What to produce
The complete listing should be restated exactly.

Data lines
★ ★ ★ ★

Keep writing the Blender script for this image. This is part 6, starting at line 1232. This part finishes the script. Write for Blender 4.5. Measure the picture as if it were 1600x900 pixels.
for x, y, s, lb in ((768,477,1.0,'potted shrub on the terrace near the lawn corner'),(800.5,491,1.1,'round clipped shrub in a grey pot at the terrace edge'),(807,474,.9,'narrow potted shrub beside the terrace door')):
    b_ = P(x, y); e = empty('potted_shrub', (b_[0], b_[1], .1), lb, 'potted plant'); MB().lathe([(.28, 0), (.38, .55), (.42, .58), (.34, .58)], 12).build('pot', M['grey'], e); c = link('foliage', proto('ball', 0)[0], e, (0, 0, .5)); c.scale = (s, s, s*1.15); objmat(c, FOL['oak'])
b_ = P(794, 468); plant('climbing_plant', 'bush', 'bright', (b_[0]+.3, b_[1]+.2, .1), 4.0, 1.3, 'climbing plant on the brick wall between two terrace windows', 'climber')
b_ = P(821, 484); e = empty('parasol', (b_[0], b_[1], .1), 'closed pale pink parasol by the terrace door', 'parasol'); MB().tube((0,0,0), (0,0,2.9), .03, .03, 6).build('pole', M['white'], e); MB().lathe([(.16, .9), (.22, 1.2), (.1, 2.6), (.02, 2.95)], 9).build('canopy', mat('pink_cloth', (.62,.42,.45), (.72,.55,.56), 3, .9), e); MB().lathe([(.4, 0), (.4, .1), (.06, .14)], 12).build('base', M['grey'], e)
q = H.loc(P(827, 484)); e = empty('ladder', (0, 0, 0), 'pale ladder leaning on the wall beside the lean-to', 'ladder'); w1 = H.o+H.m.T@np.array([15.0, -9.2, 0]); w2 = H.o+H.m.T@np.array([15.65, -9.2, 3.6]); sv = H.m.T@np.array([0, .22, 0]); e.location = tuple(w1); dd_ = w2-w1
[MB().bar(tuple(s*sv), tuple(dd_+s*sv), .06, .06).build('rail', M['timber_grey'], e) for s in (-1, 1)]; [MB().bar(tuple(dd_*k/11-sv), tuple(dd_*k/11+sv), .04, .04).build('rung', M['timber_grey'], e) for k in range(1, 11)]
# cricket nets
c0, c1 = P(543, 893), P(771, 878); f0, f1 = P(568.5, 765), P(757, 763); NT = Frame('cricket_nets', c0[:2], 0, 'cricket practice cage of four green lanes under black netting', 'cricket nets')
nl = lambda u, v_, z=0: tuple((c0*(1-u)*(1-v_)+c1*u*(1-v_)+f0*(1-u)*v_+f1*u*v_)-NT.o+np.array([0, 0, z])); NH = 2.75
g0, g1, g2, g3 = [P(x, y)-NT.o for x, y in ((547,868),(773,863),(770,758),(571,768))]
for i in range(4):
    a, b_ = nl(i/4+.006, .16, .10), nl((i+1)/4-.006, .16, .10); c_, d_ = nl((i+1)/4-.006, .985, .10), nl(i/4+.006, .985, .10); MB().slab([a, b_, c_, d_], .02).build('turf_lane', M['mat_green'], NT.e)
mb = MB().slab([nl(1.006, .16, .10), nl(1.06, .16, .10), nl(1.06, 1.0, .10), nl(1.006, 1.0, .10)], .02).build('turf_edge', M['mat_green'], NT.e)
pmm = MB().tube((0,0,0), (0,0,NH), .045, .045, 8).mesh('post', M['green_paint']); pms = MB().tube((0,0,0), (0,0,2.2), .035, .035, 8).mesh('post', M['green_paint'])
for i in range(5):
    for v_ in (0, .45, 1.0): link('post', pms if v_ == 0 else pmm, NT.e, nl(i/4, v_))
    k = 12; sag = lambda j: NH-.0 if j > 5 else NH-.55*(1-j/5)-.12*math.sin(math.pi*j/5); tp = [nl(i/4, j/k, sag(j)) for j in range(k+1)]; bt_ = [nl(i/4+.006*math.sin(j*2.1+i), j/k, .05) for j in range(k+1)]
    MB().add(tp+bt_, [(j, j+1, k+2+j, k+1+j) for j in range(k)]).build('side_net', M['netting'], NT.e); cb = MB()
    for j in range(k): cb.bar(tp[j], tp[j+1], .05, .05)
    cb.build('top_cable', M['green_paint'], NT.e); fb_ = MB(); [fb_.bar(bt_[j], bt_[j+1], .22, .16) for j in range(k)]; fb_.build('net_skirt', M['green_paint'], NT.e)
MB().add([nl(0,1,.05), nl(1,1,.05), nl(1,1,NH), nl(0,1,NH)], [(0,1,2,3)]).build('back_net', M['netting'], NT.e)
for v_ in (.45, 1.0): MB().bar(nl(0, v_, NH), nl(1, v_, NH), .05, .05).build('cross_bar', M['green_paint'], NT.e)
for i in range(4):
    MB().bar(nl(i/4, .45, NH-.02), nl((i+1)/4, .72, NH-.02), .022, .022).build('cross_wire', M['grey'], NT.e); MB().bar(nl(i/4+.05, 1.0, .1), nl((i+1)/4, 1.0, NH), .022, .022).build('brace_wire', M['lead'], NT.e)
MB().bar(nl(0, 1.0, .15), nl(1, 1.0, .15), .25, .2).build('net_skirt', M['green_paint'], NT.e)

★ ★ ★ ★

Output
Keep writing the Blender script for this image. This is part 6, starting at line 1232. This part finishes the script. Write for Blender 4.5. Measure the picture as if it were 1600x900 pixels.
for x, y, s, lb in ((768,477,1.0,'potted shrub on the terrace near the lawn corner'),(800.5,491,1.1,'round clipped shrub in a grey pot at the terrace edge'),(807,474,.9,'narrow potted shrub beside the terrace door')):
    b_ = P(x, y); e = empty('potted_shrub', (b_[0], b_[1], .1), lb, 'potted plant'); MB().lathe([(.28, 0), (.38, .55), (.42, .58), (.34, .58)], 12).build('pot', M['grey'], e); c = link('foliage', proto('ball', 0)[0], e, (0, 0, .5)); c.scale = (s, s, s*1.15); objmat(c, FOL['oak'])
b_ = P(794, 468); plant('climbing_plant', 'bush', 'bright', (b_[0]+.3, b_[1]+.2, .1), 4.0, 1.3, 'climbing plant on the brick wall between two terrace windows', 'climber')
b_ = P(821, 484); e = empty('parasol', (b_[0], b_[1], .1), 'closed pale pink parasol by the terrace door', 'parasol'); MB().tube((0,0,0), (0,0,2.9), .03, .03, 6).build('pole', M['white'], e); MB().lathe([(.16, .9), (.22, 1.2), (.1, 2.6), (.02, 2.95)], 9).build('canopy', mat('pink_cloth', (.62,.42,.45), (.72,.55,.56), 3, .9), e); MB().lathe([(.4, 0), (.4, .1), (.06, .14)], 12).build('base', M['grey'], e)
q = H.loc(P(827, 484)); e = empty('ladder', (0, 0, 0), 'pale ladder leaning on the wall beside the lean-to', 'ladder'); w1 = H.o+H.m.T@np.array([15.0, -9.2, 0]); w2 = H.o+H.m.T@np.array([15.65, -9.2, 3.6]); sv = H.m.T@np.array([0, .22, 0]); e.location = tuple(w1); dd_ = w2-w1
[MB().bar(tuple(s*sv), tuple(dd_+s*sv), .06, .06).build('rail', M['timber_grey'], e) for s in (-1, 1)]; [MB().bar(tuple(dd_*k/11-sv), tuple(dd_*k/11+sv), .04, .04).build('rung', M['timber_grey'], e) for k in range(1, 11)]
# cricket nets
c0, c1 = P(543, 893), P(771, 878); f0, f1 = P(568.5, 765), P(757, 763); NT = Frame('cricket_nets', c0[:2], 0, 'cricket practice cage of four green lanes under black netting', 'cricket nets')
nl = lambda u, v_, z=0: tuple((c0*(1-u)*(1-v_)+c1*u*(1-v_)+f0*(1-u)*v_+f1*u*v_)-NT.o+np.array([0, 0, z])); NH = 2.75
g0, g1, g2, g3 = [P(x, y)-NT.o for x, y in ((547,868),(773,863),(770,758),(571,768))]
for i in range(4):
    a, b_ = nl(i/4+.006, .16, .10), nl((i+1)/4-.006, .16, .10); c_, d_ = nl((i+1)/4-.006, .985, .10), nl(i/4+.006, .985, .10); MB().slab([a, b_, c_, d_], .02).build('turf_lane', M['mat_green'], NT.e)
mb = MB().slab([nl(1.006, .16, .10), nl(1.06, .16, .10), nl(1.06, 1.0, .10), nl(1.006, 1.0, .10)], .02).build('turf_edge', M['mat_green'], NT.e)
pmm = MB().tube((0,0,0), (0,0,NH), .045, .045, 8).mesh('post', M['green_paint']); pms = MB().tube((0,0,0), (0,0,2.2), .035, .035, 8).mesh('post', M['green_paint'])
for i in range(5):
    for v_ in (0, .45, 1.0): link('post', pms if v_ == 0 else pmm, NT.e, nl(i/4, v_))
    k = 12; sag = lambda j: NH-.0 if j > 5 else NH-.55*(1-j/5)-.12*math.sin(math.pi*j/5); tp = [nl(i/4, j/k, sag(j)) for j in range(k+1)]; bt_ = [nl(i/4+.006*math.sin(j*2.1+i), j/k, .05) for j in range(k+1)]
    MB().add(tp+bt_, [(j, j+1, k+2+j, k+1+j) for j in range(k)]).build('side_net', M['netting'], NT.e); cb = MB()
    for j in range(k): cb.bar(tp[j], tp[j+1], .05, .05)
    cb.build('top_cable', M['green_paint'], NT.e); fb_ = MB(); [fb_.bar(bt_[j], bt_[j+1], .22, .16) for j in range(k)]; fb_.build('net_skirt', M['green_paint'], NT.e)
MB().add([nl(0,1,.05), nl(1,1,.05), nl(1,1,NH), nl(0,1,NH)], [(0,1,2,3)]).build('back_net', M['netting'], NT.e)
for v_ in (.45, 1.0): MB().bar(nl(0, v_, NH), nl(1, v_, NH), .05, .05).build('cross_bar', M['green_paint'], NT.e)
for i in range(4):
    MB().bar(nl(i/4, .45, NH-.02), nl((i+1)/4, .72, NH-.02), .022, .022).build('cross_wire', M['grey'], NT.e); MB().bar(nl(i/4+.05, 1.0, .1), nl((i+1)/4, 1.0, NH), .022, .022).build('brace_wire', M['lead'], NT.e)
MB().bar(nl(0, 1.0, .15), nl(1, 1.0, .15), .25, .2).build('net_skirt', M['green_paint'], NT.e)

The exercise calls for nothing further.